September 12, 2025 • 8 min read
How to Get Twenty Years Out of a Rooftop Unit
By Rebecca Wilson

Most commercial rooftop units are scrapped between year ten and year fourteen. A reasonable manufacturer-rated lifespan is fifteen to twenty years. So where do those missing years go?
Across our forty largest preventive-maintenance accounts in Rutherford and Davidson counties, the answer is overwhelmingly the same: three small habits, repeated quarterly, add seven to nine years of usable life.
1. Coil cleaning, on a schedule, by hand
Condenser coils accumulate cottonwood, pollen, kitchen grease, and tire dust at a pace that surprises most owners. By the time airflow is visibly reduced, head pressure has been running 30–50 PSI above design for months — and the compressor is paying the bill.
We clean condenser coils twice a year and evaporator coils once. Hand-brush, low-pressure rinse, and a no-rinse alkaline coil cleaner where the build-up justifies it. No power-wash.
2. Belt tension and motor amperage, every visit
A belt that's too tight kills bearings. A belt that's too loose slips and overheats the motor. The middle is narrow, and it drifts with temperature, humidity, and age.
We log motor amperage at every PM visit and compare it to the nameplate. A 7% deviation gets a note. A 12% deviation gets a phone call. We've caught more failing motors with a clamp meter than with a stethoscope.
3. Drain pan and condensate line treatment
The most common cause of a service call we've seen — by a wide margin — is a clogged condensate line that floods the drain pan and trips a float switch. The unit calls for cooling, fails to provide it, and the tenant calls the property manager at 2:14 PM on a Friday.

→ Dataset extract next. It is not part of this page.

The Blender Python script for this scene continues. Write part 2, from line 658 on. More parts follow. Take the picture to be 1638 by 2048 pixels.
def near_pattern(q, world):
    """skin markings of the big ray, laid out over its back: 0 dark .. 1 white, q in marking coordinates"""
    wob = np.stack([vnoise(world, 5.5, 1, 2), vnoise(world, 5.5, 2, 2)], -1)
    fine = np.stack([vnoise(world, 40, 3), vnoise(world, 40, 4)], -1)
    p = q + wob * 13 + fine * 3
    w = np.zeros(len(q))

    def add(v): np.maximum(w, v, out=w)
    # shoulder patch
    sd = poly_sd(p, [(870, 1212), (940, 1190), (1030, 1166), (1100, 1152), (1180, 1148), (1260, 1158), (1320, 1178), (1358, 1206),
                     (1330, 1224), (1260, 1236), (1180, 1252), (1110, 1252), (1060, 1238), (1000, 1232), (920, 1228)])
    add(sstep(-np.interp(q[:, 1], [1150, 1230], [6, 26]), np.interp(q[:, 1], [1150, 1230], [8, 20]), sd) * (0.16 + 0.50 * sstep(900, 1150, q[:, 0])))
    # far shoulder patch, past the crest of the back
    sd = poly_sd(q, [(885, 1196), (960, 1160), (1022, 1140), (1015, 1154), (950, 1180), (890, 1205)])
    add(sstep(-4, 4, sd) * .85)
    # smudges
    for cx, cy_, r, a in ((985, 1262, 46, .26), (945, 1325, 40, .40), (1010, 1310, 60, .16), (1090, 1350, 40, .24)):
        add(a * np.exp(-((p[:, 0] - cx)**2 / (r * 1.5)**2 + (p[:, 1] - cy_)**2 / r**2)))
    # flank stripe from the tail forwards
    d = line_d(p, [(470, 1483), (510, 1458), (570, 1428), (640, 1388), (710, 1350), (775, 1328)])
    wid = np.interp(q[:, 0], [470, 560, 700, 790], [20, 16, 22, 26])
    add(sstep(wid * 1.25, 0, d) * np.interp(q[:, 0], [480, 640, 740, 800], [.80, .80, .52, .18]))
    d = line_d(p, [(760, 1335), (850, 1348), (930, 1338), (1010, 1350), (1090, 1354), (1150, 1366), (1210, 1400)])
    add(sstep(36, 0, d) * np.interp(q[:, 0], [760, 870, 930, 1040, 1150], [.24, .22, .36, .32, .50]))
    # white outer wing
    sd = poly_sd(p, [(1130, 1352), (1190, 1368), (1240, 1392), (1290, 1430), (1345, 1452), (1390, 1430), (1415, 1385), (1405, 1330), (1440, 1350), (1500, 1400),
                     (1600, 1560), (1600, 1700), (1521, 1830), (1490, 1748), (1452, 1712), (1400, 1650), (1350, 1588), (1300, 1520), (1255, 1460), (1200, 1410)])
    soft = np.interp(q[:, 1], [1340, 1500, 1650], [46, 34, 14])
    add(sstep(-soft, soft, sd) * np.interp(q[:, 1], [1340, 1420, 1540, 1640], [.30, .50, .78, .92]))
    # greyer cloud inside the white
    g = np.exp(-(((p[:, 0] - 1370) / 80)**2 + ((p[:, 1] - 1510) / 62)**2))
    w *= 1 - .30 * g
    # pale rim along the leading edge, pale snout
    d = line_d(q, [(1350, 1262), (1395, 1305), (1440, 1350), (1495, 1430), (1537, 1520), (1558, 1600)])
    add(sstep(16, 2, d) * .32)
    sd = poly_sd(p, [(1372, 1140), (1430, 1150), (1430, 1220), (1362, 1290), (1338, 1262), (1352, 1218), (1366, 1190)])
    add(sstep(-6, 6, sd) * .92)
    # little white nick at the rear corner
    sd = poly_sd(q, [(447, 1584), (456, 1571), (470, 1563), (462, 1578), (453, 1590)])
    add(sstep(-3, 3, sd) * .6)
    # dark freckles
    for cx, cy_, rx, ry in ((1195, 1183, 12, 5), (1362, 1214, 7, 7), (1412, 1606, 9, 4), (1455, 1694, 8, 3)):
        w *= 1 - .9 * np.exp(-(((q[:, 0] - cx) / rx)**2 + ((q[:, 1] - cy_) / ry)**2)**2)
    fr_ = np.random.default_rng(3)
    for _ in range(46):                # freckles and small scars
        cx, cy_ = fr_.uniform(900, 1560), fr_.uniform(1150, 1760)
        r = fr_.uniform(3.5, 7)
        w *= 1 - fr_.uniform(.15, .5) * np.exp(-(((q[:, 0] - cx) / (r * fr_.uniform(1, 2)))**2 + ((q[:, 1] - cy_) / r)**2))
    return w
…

A four-dollar tablet in the drain pan every visit, plus a nitrogen-flush of the condensate line annually, prevents nearly all of these calls. We've watched single sites go from twelve emergency visits a summer to one.
What it costs
For a typical 30,000 sq ft commercial building with four to six rooftop units, a quarterly PM program lands between $3,800 and $7,200 per year. The replacement cost of a single mid-size RTU is north of $14,000, and that's before the crane, the curb adapter, and the controls re-tie.
The math isn't subtle.
What to ask your current service provider
Ask for the last three PM reports. If they're a single page with a checkmark next to "filters changed," you're not getting maintenance. You're getting a filter change. Ask for motor amperage readings. Ask for photographs. Ask whether your drain pans were treated.
If you can't get those answers, you're paying for service that doesn't add years to your equipment. And it shows up later as a capital expense you didn't plan for.